National Croissant Day

A kitchen endeavor long on my wish list became a marvelous fait accompli when a few days off work and National Croissant Day converged earlier this week. A variety of suitable croissant recipes has been tucked away in my yuge yeast bread binder, but this moment of adventure and truth required the confidence-boosting stress-mitigating guidance portioned out by the folks at King Arthur Baking.

I started studying it over morning coffee in the pre-dawn dark of Monday, and undertook the bulk of the prep at a leisurely pace that evening. That set me up to be ready to finish up and bake these beauties in time for joyful observance of National Croissant Day on the final Tuesday of January.

If it's true that my intuitional technique has marginally improved with more bread and pastry and dough experience these last few years in particular, the endeavor still was populated with plenty of "clearly-the-first-time-for-this" fumbles and missteps.
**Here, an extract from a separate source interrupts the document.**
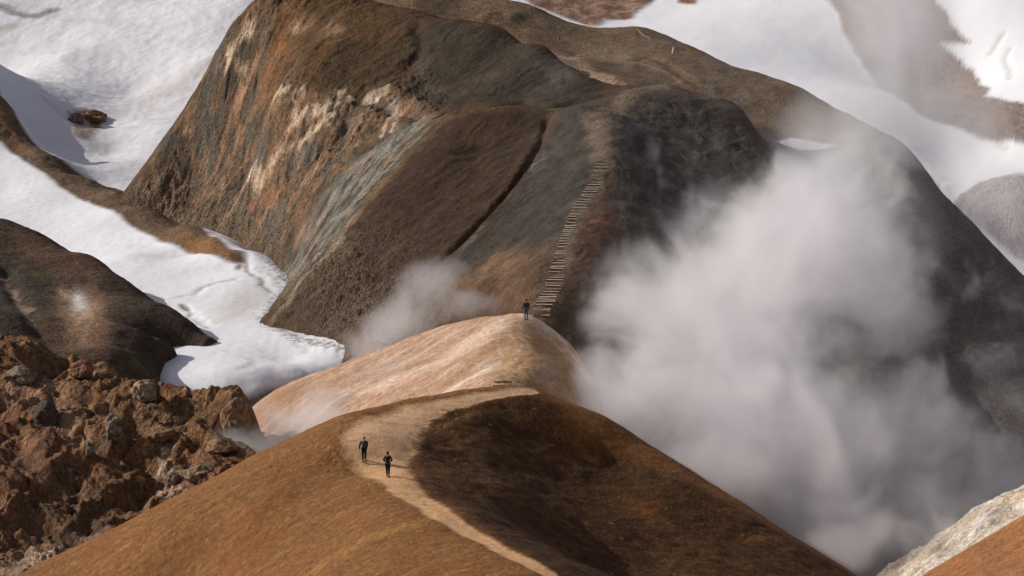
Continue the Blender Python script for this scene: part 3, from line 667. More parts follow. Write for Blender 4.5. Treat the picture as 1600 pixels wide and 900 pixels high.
lh.paint(lh.m_blob(130,488,25,34,-20,False), (0.55, 0.35, 0.21), 1.0)
lh.paint(lh.m_blob(124,477,12,15,-20,False), (0.74, 0.72, 0.64), 1.0)
lh.paint(lh.m_blob(95,462,10,8,0), (0.40,0.27,0.17), 0.7)
lh.paint(lh.m_line([(5,430),(25,460),(45,500)], 0.35, 0.9), (0.28, 0.20, 0.14), 0.6)
lh.paint(lh.m_blob(215,570,30,14,45), (0.09, 0.095, 0.035), 0.6)
lh.speckle(0.35, 0.4)
lh.G[:] = 0.3 * (1 - lh.m_blob(130, 488, 30, 40, -20, False))
lh.build(terrain_mat("dark_brown_soil", 0.25, 3.4, 0.8, 2.8, bump_d=0.16))

# ================================================================== RUBBLE SLOPE
rb = Layer("rubble_slope", [
  (-120,500,240),(0,528,234),(60,545,231),(100,575,228),(160,590,226),(220,600,224.5),(300,622,223),(345,632,221),(388,640,219),(396,670,216),(396,712,212),
  (0,590,245),(100,630,240),(220,650,238),(345,680,232),(420,700,228),(430,760,218),
  (350,720,208.5),(300,660,216),(200,700,212.5),(100,640,219),(0,650,219),(0,730,209),(100,740,209),(0,800,202.5),(150,800,205),(0,890,195),(100,860,199.5),(240,795,207),(300,760,205.5),(60,690,212),
  (330,800,200),(200,880,192),(60,960,186),(-120,900,196),(-120,700,215),(420,760,206),
 ], -62, -12, 184, 246, 0.10, soft=1.5)
xq, yq = rot(rb.X, rb.Y, -38)
wrx = rb.X + 1.2 * fbm(rb.X, rb.Y, 3, 3, 0.5, 40); wry = rb.Y + 1.2 * fbm(rb.X, rb.Y, 3, 3, 0.5, 41)
fadeb = sst(0, 1, 1)
rb.Z += 0.75 * ridged(xq / 1.8, yq, 4.5, 4, 0.45, 3) + 0.5 * fbm(xq / 2, yq, 6, 3, 0.5, 8) - 0.3
am = 0.35 + 0.65 * sst(-0.25, 0.2, fbm(rb.X, rb.Y, 7, 3, 0.5, 91))
rb.Z -= 1.2 * rb.m_blob(25, 700, 34, 26, 20, False) + 0.8 * rb.m_blob(210, 660, 16, 24, 20, False) + 0.7 * rb.m_blob(240, 740, 30, 8, 40, False)
big = fbm(wrx, wry, 6.5, 2, 0.5, 71); mid = fbm(wrx, wry, 2.6, 3, 0.5, 74)
rb.Z += -0.25 + 1.05 * (0.5 - np.abs(big) * 2.2) + am * 0.6 * (0.4 - np.abs(mid) * 2.0)
xd, yd = rot(rb.X, rb.Y, -50)
rb.Z += 0.5 * ridged(xd / 3.5, yd, 2.4, 3, 0.5, 77) * (1 - am * 0.6)
rb.Z -= 0.5 * sst(0.7, 0.97, ridged(wrx, wry, 4.5, 3, 0.5, 72))
a2 = sst(-0.05, 0.3, fbm(rb.X, rb.Y, 3.5, 3, 0.5, 93))
rb.Z += 0.55 * am * rocks(wrx, wry, 4.2, (0.15, 0.5), 0.5, 3) + 0.5 * a2 * rocks(wrx, wry, 1.9, (0.12, 0.5), 0.5, 5) + 0.5 * a2 * rocks(wrx, wry, 0.8, (0.15, 0.5), 0.6, 6)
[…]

Fortunately, no flaws proved quite fatal—that even when steps occur out of order or the dough is handled a bit roughly, a forgiving magic still occurs when yeast and flour and water and a smidge of sugar and the heavier hand of salt, and a couple of enriching eggs and a full pound of Amish butter, all labor in concert to be better in sum than I made them in crudely mashing together their parts. Not so far from entering my seventh decade on this earth and now I can stake a fresh claim: I made croissants.

Might the dear reader here permit me an expression of unbridled and reckless honesty, where I confess that it was stunning how incredible these were? That the fullness of their buttery indulgence, the angelic flakiness of those layers, the crisped crackle of the egg-washed crust, the tender folds that might color the cheeks of a certain Ms. O'Keefe: this was an impassioned ecstasy of pastried perfection and a self-absorbing moment of indulgent triumph for this nattering novice. I promptly ate four from the cooling rack.

With that generous amount of gorgeous laminated dough, I was able to play around a bit and produce variations beyond the standard croissant. More about that to come in subsequent blog entries!